What some PMs don’t understand is they don’t lead the team but instead they should be supporting the team so that the job gets done on time. Shuffle around resources, reverse manage upper management, protect the team from being derailed etc.
This is in construction, though, and I’ve no idea about how the tech industry works.
This is my expereince, a good PM manages expectations and pushes back on the builder from trying to forge ahead with construction when the staging isnt right or areas arent ready, instead of being yes men and cracking the whip to make tradies get things done to appease their superiors. And they will negotiate cross-trade eith other PM’s or tradies to see what arrangements will make mutliple parties happy when there are clashes and try keep things uninterrupted so everyone can keep ticking away at their own tasks.
A Project Manager is someone who thinks nine women can deliver a baby in one month.

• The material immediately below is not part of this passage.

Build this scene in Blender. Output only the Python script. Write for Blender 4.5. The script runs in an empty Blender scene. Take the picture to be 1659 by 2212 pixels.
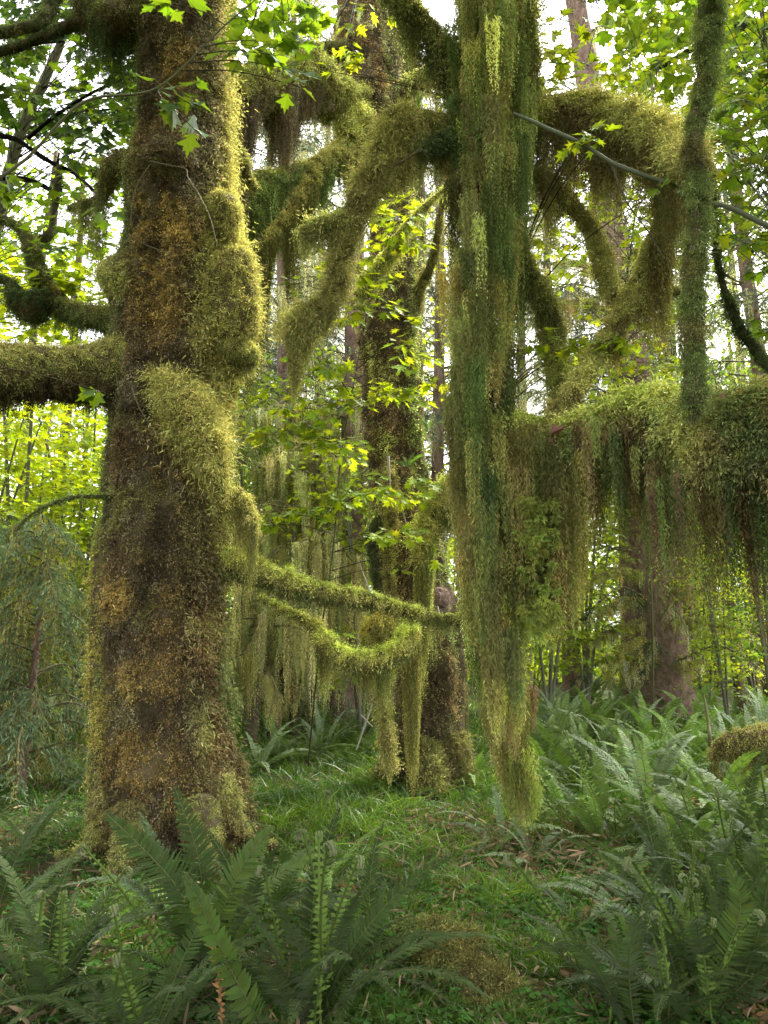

“Hellen, you were supposed to only do the left arm! What am I supposed to do with a whole baby!?”
I think a super important thing people forget is a good PMs ability to always know where the data is that’s been received. Can’t tell you the number of times there’s been conversations “we’re waiting on x from the client” and the PM being long it’s right here in the standard location. How they remember everything I don’t know.
Fuckin’ preach. I’ve worked with a single pm worth their salt, and they got driven out by the useless cunts that couldn’t MANAGE to get from their desk to a toilet without a meeting.
In my experience it’s because the terrible PMs are happy to shift their blame onto someone else, whereas the proficient PMs don’t shy away from their mistakes. The good pm gets fired for taking someone else’s responsibility and the bad ones stay piling their shit onto others. Good PMs can’t survive.
In my career most of the actually competent PMs actually got poached so we’re left with the scraps.
Mine is the incompetents blame the competents for THEIR fuckups, and the competent ones don’t put up with that shit.
A lot of places park people who can’t cut it doing the actual work in the project in project management roles instead of moving them on. They think, ohh they have intimate knowledge of the project and the working parts they’ll be great.
It happens a lot for regular management as well.
A properly trained, proficient project manager can get more done with less people, defuse situations before they happen and cool the jets of higher ups making unreasonable demands.
Of course, some places are just shitholes run by assholes to which none of this applies.